Goal: Show only lines that include "seed".

[Items from a dataset]
● ● ●
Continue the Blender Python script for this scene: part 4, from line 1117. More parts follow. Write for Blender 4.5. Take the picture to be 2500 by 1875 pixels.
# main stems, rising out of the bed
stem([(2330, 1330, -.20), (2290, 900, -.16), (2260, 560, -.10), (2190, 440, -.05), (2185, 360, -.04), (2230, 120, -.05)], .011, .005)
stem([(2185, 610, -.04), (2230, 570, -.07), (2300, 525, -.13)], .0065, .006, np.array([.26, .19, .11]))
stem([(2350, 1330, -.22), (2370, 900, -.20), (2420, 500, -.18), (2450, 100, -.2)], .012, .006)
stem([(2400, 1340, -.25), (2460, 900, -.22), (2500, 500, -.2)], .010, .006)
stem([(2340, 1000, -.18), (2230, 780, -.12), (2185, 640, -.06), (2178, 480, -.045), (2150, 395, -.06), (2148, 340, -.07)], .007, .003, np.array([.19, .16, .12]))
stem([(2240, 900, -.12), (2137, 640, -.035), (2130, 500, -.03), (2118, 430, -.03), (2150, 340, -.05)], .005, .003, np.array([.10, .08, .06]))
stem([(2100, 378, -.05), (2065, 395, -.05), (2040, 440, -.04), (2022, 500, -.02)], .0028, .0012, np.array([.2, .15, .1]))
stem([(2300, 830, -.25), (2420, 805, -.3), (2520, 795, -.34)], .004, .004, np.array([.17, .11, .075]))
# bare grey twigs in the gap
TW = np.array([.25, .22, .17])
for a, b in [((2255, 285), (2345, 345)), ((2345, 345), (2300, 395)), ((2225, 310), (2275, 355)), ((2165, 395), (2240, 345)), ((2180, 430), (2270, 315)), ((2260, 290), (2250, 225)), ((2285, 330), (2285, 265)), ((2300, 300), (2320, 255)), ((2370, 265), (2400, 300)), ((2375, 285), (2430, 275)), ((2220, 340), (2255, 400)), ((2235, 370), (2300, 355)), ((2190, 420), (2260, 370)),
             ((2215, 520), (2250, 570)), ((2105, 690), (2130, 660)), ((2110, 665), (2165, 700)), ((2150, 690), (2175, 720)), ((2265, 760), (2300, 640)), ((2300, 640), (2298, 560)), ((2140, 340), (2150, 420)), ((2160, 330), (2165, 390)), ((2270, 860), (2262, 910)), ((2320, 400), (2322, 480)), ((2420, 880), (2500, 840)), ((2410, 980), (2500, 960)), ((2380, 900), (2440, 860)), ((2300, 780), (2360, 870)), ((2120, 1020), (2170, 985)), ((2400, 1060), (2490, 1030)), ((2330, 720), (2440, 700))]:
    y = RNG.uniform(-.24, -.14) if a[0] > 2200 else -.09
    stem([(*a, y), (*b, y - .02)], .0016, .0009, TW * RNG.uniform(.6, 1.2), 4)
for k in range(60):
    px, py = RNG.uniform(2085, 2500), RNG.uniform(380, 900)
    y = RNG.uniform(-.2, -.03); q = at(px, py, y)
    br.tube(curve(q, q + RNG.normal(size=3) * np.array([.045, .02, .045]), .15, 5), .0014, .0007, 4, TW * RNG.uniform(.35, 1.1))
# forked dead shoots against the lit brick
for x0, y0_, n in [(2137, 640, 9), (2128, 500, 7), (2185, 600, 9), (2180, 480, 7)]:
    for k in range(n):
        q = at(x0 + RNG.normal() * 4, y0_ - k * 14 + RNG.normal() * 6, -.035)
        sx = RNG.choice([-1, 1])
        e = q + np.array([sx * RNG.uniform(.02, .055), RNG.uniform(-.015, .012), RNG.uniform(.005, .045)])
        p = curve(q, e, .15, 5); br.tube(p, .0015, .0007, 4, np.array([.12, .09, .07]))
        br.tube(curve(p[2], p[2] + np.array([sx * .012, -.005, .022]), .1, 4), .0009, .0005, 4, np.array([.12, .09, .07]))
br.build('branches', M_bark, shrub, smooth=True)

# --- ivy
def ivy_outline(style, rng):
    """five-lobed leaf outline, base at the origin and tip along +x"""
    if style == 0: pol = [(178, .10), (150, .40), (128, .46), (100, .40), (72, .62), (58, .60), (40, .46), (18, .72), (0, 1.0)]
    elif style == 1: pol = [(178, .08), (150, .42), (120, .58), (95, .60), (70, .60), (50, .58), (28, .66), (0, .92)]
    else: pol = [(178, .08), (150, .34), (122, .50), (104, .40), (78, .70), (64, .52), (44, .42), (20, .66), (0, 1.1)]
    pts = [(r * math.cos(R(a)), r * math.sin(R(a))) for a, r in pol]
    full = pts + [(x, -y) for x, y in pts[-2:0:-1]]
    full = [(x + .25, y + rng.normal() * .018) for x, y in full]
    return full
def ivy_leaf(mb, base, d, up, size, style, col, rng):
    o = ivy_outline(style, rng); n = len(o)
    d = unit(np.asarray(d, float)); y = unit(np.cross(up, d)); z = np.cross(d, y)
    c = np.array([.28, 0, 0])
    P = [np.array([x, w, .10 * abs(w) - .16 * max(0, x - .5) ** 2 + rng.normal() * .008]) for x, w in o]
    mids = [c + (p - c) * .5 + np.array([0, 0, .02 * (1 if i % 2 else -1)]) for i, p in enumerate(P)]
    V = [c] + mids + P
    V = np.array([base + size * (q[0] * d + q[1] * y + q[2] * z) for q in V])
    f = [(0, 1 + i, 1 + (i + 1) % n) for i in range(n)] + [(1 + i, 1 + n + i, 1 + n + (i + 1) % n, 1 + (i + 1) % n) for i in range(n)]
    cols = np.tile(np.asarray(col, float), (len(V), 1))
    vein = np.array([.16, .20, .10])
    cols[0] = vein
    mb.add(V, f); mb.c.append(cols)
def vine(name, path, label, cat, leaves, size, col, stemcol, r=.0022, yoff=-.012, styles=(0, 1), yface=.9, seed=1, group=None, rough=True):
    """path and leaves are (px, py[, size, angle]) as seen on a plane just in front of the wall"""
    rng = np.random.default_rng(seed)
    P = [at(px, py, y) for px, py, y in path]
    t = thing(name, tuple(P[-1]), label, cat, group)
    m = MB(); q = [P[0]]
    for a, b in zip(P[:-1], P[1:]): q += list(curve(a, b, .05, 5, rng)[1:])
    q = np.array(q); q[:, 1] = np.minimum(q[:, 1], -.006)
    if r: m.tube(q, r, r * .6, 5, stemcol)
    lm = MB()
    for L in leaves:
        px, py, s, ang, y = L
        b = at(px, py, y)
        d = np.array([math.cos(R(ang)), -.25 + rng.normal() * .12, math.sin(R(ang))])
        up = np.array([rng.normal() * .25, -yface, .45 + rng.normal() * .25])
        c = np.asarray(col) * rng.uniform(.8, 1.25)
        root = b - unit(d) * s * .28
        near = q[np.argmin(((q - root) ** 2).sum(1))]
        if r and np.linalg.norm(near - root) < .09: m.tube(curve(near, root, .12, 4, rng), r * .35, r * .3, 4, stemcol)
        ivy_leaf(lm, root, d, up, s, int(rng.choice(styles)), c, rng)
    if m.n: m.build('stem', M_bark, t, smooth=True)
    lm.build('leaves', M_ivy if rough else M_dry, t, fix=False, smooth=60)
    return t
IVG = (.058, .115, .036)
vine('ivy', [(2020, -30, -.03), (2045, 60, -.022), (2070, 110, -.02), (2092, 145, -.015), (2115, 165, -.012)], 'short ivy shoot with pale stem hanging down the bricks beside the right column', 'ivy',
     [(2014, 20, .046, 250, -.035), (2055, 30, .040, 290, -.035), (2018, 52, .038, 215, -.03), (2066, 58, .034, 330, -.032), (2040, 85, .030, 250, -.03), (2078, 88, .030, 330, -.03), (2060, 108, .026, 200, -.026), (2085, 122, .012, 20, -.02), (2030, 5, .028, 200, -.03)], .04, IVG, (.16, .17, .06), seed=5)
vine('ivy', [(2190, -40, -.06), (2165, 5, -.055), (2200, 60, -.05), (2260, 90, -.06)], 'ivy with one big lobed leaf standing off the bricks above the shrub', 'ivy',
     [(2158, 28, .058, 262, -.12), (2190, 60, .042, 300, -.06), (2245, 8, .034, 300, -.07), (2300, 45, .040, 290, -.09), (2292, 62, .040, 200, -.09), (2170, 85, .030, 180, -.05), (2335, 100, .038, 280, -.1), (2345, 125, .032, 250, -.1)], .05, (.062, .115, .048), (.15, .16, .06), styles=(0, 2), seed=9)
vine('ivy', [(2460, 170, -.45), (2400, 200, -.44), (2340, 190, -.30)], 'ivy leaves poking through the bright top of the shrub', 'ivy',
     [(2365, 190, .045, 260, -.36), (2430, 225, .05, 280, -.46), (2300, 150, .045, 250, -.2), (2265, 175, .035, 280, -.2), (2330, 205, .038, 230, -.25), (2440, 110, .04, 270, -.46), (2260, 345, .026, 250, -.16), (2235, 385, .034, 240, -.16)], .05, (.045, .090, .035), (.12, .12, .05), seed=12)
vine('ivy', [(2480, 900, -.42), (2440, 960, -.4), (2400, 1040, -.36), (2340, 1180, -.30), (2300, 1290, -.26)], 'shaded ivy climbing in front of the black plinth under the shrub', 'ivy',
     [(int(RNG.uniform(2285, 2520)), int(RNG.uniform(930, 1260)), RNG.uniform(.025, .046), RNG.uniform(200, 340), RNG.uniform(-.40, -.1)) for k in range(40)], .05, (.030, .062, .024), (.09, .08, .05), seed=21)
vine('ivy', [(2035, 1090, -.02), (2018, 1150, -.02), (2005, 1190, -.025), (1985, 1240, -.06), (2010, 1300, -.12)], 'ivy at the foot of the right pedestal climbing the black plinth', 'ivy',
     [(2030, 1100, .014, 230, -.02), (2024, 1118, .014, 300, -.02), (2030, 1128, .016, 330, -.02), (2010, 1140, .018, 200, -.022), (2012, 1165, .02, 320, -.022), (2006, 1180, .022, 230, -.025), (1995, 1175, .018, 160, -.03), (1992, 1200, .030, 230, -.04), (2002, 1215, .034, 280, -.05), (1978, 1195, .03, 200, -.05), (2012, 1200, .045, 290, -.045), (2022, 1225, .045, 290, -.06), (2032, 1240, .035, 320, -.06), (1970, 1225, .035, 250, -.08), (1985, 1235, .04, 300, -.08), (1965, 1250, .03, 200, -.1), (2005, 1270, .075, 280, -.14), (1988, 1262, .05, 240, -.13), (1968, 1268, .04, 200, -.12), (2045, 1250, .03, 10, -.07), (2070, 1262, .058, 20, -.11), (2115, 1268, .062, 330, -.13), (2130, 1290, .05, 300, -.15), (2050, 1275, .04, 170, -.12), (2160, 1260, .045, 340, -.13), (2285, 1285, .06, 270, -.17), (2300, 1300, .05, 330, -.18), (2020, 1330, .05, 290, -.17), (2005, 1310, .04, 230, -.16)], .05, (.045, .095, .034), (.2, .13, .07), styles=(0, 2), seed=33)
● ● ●
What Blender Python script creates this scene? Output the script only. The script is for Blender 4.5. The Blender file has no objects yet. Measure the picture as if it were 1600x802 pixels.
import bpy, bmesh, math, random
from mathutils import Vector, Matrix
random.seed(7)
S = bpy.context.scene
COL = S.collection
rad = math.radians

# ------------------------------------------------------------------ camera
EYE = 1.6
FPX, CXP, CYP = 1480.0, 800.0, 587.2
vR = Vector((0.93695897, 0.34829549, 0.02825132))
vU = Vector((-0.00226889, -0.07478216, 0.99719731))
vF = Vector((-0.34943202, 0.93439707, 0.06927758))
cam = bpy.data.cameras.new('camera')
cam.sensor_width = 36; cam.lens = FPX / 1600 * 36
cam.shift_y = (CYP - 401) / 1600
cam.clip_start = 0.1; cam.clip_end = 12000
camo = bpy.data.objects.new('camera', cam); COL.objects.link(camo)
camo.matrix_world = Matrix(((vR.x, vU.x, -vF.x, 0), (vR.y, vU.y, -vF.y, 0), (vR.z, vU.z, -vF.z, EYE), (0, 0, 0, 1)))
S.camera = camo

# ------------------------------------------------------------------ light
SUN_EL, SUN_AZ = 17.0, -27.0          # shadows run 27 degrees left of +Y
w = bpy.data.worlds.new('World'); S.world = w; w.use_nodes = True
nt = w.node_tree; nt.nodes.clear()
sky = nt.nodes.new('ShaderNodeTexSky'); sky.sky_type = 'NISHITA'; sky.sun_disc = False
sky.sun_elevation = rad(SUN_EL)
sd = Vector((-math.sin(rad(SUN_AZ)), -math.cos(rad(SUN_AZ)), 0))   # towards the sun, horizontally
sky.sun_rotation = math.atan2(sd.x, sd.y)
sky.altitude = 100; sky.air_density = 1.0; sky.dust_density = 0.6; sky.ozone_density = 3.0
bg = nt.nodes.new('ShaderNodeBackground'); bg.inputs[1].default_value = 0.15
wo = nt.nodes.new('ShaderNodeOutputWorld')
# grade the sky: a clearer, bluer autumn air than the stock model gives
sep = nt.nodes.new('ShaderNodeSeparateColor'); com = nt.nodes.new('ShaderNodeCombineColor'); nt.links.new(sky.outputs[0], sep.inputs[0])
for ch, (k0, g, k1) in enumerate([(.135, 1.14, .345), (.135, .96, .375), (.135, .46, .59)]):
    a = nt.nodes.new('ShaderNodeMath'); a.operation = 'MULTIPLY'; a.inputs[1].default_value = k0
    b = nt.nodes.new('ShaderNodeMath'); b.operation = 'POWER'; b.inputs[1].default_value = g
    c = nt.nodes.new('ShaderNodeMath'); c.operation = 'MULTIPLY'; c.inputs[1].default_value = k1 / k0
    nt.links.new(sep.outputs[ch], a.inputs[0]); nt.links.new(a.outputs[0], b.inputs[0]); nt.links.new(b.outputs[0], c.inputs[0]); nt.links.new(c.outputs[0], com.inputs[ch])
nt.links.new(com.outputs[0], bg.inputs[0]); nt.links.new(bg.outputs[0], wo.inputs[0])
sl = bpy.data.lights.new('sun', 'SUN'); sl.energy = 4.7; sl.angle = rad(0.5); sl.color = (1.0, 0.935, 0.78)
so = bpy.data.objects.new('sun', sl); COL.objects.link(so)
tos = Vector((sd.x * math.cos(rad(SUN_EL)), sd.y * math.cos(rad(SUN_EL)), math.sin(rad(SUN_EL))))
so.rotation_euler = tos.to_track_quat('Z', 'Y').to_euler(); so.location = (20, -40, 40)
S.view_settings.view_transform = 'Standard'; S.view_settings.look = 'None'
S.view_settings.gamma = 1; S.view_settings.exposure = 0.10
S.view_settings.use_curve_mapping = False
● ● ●
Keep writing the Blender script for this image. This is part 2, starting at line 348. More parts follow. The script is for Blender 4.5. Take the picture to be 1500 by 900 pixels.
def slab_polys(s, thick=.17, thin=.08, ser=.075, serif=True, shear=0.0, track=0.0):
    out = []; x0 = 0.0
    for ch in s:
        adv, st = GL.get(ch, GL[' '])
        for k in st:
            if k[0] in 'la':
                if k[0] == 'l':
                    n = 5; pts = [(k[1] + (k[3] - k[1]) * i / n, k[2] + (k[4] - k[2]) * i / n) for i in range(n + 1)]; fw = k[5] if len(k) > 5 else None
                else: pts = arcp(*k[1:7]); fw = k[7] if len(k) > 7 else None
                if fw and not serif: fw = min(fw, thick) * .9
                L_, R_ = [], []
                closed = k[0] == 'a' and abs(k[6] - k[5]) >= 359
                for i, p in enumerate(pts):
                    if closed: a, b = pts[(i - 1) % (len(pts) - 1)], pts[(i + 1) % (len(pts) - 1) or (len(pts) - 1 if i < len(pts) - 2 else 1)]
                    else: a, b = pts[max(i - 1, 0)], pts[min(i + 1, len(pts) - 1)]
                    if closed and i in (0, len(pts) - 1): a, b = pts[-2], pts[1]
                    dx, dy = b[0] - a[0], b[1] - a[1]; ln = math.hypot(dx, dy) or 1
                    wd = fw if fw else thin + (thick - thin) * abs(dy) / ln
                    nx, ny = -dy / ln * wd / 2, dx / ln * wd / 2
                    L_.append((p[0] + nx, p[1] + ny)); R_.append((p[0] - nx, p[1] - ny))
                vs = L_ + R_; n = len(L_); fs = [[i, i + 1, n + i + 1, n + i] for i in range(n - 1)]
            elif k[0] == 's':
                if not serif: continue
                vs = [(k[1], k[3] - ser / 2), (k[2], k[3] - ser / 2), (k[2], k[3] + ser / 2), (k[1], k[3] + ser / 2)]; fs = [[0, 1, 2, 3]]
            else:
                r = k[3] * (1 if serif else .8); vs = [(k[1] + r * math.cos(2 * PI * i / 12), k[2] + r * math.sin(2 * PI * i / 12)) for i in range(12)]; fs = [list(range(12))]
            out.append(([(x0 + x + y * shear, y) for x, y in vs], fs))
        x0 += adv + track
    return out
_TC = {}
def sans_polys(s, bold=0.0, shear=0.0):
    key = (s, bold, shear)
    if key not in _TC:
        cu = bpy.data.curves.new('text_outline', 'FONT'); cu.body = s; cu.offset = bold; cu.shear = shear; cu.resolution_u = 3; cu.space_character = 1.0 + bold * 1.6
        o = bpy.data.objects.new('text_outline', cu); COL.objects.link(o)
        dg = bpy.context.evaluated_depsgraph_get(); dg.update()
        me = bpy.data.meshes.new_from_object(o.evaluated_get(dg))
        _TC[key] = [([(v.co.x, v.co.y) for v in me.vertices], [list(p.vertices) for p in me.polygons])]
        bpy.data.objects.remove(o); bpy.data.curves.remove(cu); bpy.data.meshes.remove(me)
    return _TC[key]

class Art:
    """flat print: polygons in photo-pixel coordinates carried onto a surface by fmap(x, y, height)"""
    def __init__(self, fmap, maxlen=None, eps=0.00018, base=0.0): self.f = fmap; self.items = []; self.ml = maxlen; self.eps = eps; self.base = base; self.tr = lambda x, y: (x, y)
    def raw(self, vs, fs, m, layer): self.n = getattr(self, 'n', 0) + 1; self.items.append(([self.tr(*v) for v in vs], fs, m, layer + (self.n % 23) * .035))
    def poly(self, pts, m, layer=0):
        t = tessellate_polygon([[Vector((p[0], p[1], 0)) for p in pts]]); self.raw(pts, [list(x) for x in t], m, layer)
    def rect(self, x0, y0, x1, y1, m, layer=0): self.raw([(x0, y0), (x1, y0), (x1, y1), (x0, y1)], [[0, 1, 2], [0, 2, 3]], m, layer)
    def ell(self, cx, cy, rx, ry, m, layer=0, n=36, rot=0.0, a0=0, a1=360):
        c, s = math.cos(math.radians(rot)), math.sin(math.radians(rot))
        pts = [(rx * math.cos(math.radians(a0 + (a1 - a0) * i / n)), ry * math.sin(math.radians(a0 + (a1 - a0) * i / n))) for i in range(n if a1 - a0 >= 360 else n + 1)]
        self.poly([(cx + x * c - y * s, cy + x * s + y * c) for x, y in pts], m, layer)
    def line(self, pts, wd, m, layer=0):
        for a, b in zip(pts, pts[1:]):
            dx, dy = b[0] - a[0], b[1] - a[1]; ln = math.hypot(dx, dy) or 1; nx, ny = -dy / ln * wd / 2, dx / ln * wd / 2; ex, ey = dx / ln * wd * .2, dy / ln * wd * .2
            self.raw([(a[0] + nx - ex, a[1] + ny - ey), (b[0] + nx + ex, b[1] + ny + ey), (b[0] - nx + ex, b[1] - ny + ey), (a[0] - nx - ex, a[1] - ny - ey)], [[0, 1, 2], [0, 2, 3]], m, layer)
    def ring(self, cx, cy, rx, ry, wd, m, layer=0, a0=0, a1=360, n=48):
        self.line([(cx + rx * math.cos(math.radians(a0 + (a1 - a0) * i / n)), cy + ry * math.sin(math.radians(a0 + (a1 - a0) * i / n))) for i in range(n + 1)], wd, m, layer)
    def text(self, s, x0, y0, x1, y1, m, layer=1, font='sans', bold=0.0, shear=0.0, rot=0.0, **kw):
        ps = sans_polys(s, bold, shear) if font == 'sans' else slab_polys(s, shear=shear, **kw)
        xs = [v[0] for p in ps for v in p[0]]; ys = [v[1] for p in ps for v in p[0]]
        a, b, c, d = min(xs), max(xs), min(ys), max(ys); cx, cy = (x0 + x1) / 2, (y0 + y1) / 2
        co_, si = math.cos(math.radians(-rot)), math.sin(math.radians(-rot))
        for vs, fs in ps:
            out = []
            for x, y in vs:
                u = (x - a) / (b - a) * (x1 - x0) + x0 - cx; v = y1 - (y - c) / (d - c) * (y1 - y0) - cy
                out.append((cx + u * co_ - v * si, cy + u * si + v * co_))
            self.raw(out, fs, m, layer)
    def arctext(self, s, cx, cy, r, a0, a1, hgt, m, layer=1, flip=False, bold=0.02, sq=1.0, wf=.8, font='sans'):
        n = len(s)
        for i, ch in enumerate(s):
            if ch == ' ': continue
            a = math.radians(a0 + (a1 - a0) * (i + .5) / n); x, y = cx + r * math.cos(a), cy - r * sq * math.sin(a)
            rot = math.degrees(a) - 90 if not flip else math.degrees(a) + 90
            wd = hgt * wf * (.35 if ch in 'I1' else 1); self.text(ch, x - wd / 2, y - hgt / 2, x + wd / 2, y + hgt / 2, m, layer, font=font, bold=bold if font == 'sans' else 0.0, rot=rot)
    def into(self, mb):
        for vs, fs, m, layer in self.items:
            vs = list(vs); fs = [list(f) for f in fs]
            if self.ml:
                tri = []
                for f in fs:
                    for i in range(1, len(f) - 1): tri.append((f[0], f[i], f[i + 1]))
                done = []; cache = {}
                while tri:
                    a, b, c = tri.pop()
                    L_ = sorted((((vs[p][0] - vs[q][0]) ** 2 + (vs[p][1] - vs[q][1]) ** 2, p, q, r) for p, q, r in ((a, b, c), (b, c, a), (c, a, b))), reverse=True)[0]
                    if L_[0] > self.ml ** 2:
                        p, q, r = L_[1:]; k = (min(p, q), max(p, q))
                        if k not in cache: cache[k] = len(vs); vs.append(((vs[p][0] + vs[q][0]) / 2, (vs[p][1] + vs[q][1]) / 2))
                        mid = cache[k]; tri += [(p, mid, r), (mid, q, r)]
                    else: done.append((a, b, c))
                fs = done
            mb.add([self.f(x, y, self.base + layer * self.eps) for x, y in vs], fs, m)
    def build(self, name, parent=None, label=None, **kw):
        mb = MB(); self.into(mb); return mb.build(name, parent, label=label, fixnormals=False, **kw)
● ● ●
Exercise solution:
def vine(name, path, label, cat, leaves, size, col, stemcol, r=.0022, yoff=-.012, styles=(0, 1), yface=.9, seed=1, group=None, rough=True):
    rng = np.random.default_rng(seed)
     [(2014, 20, .046, 250, -.035), (2055, 30, .040, 290, -.035), (2018, 52, .038, 215, -.03), (2066, 58, .034, 330, -.032), (2040, 85, .030, 250, -.03), (2078, 88, .030, 330, -.03), (2060, 108, .026, 200, -.026), (2085, 122, .012, 20, -.02), (2030, 5, .028, 200, -.03)], .04, IVG, (.16, .17, .06), seed=5)
     [(2158, 28, .058, 262, -.12), (2190, 60, .042, 300, -.06), (2245, 8, .034, 300, -.07), (2300, 45, .040, 290, -.09), (2292, 62, .040, 200, -.09), (2170, 85, .030, 180, -.05), (2335, 100, .038, 280, -.1), (2345, 125, .032, 250, -.1)], .05, (.062, .115, .048), (.15, .16, .06), styles=(0, 2), seed=9)
     [(2365, 190, .045, 260, -.36), (2430, 225, .05, 280, -.46), (2300, 150, .045, 250, -.2), (2265, 175, .035, 280, -.2), (2330, 205, .038, 230, -.25), (2440, 110, .04, 270, -.46), (2260, 345, .026, 250, -.16), (2235, 385, .034, 240, -.16)], .05, (.045, .090, .035), (.12, .12, .05), seed=12)
     [(int(RNG.uniform(2285, 2520)), int(RNG.uniform(930, 1260)), RNG.uniform(.025, .046), RNG.uniform(200, 340), RNG.uniform(-.40, -.1)) for k in range(40)], .05, (.030, .062, .024), (.09, .08, .05), seed=21)
     [(2030, 1100, .014, 230, -.02), (2024, 1118, .014, 300, -.02), (2030, 1128, .016, 330, -.02), (2010, 1140, .018, 200, -.022), (2012, 1165, .02, 320, -.022), (2006, 1180, .022, 230, -.025), (1995, 1175, .018, 160, -.03), (1992, 1200, .030, 230, -.04), (2002, 1215, .034, 280, -.05), (1978, 1195, .03, 200, -.05), (2012, 1200, .045, 290, -.045), (2022, 1225, .045, 290, -.06), (2032, 1240, .035, 320, -.06), (1970, 1225, .035, 250, -.08), (1985, 1235, .04, 300, -.08), (1965, 1250, .03, 200, -.1), (2005, 1270, .075, 280, -.14), (1988, 1262, .05, 240, -.13), (1968, 1268, .04, 200, -.12), (2045, 1250, .03, 10, -.07), (2070, 1262, .058, 20, -.11), (2115, 1268, .062, 330, -.13), (2130, 1290, .05, 300, -.15), (2050, 1275, .04, 170, -.12), (2160, 1260, .045, 340, -.13), (2285, 1285, .06, 270, -.17), (2300, 1300, .05, 330, -.18), (2020, 1330, .05, 290, -.17), (2005, 1310, .04, 230, -.16)], .05, (.045, .095, .034), (.2, .13, .07), styles=(0, 2), seed=33)
random.seed(7)